(Data provided)

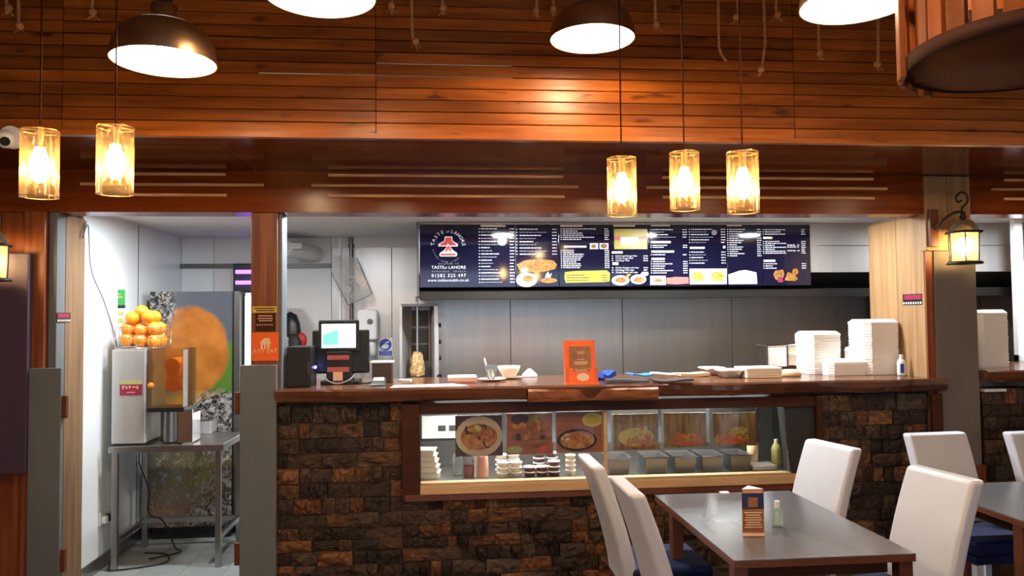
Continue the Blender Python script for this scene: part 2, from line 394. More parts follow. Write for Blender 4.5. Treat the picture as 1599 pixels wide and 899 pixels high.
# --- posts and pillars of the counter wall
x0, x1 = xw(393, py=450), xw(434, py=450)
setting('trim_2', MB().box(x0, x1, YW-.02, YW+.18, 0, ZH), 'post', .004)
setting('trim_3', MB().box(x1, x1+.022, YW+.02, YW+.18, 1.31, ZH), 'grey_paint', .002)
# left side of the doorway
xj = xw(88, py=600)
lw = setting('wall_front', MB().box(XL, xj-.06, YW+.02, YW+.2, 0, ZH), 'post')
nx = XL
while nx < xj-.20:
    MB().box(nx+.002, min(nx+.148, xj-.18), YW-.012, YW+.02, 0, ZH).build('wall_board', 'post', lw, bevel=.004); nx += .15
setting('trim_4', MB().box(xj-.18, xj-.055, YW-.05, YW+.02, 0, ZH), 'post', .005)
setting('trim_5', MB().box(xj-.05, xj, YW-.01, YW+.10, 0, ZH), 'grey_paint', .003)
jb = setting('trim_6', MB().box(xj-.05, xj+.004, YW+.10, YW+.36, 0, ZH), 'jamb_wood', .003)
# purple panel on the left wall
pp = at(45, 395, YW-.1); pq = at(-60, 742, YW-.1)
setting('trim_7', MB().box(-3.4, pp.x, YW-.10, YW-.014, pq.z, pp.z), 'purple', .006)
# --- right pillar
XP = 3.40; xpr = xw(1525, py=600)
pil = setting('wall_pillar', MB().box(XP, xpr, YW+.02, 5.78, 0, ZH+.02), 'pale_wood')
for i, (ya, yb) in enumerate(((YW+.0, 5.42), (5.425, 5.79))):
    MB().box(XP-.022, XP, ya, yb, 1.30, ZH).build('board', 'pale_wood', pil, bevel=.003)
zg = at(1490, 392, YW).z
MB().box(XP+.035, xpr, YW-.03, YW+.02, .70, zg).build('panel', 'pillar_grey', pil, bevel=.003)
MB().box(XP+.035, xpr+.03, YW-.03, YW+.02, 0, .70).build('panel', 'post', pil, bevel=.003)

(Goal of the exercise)
Return each line exactly as written. Any picture gets left out.

(Correct result)
Continue the Blender Python script for this scene: part 2, from line 394. More parts follow. Write for Blender 4.5. Treat the picture as 1599 pixels wide and 899 pixels high.
# --- posts and pillars of the counter wall
x0, x1 = xw(393, py=450), xw(434, py=450)
setting('trim_2', MB().box(x0, x1, YW-.02, YW+.18, 0, ZH), 'post', .004)
setting('trim_3', MB().box(x1, x1+.022, YW+.02, YW+.18, 1.31, ZH), 'grey_paint', .002)
# left side of the doorway
xj = xw(88, py=600)
lw = setting('wall_front', MB().box(XL, xj-.06, YW+.02, YW+.2, 0, ZH), 'post')
nx = XL
while nx < xj-.20:
    MB().box(nx+.002, min(nx+.148, xj-.18), YW-.012, YW+.02, 0, ZH).build('wall_board', 'post', lw, bevel=.004); nx += .15
setting('trim_4', MB().box(xj-.18, xj-.055, YW-.05, YW+.02, 0, ZH), 'post', .005)
setting('trim_5', MB().box(xj-.05, xj, YW-.01, YW+.10, 0, ZH), 'grey_paint', .003)
jb = setting('trim_6', MB().box(xj-.05, xj+.004, YW+.10, YW+.36, 0, ZH), 'jamb_wood', .003)
# purple panel on the left wall
pp = at(45, 395, YW-.1); pq = at(-60, 742, YW-.1)
setting('trim_7', MB().box(-3.4, pp.x, YW-.10, YW-.014, pq.z, pp.z), 'purple', .006)
# --- right pillar
XP = 3.40; xpr = xw(1525, py=600)
pil = setting('wall_pillar', MB().box(XP, xpr, YW+.02, 5.78, 0, ZH+.02), 'pale_wood')
for i, (ya, yb) in enumerate(((YW+.0, 5.42), (5.425, 5.79))):
    MB().box(XP-.022, XP, ya, yb, 1.30, ZH).build('board', 'pale_wood', pil, bevel=.003)
zg = at(1490, 392, YW).z
MB().box(XP+.035, xpr, YW-.03, YW+.02, .70, zg).build('panel', 'pillar_grey', pil, bevel=.003)
MB().box(XP+.035, xpr+.03, YW-.03, YW+.02, 0, .70).build('panel', 'post', pil, bevel=.003)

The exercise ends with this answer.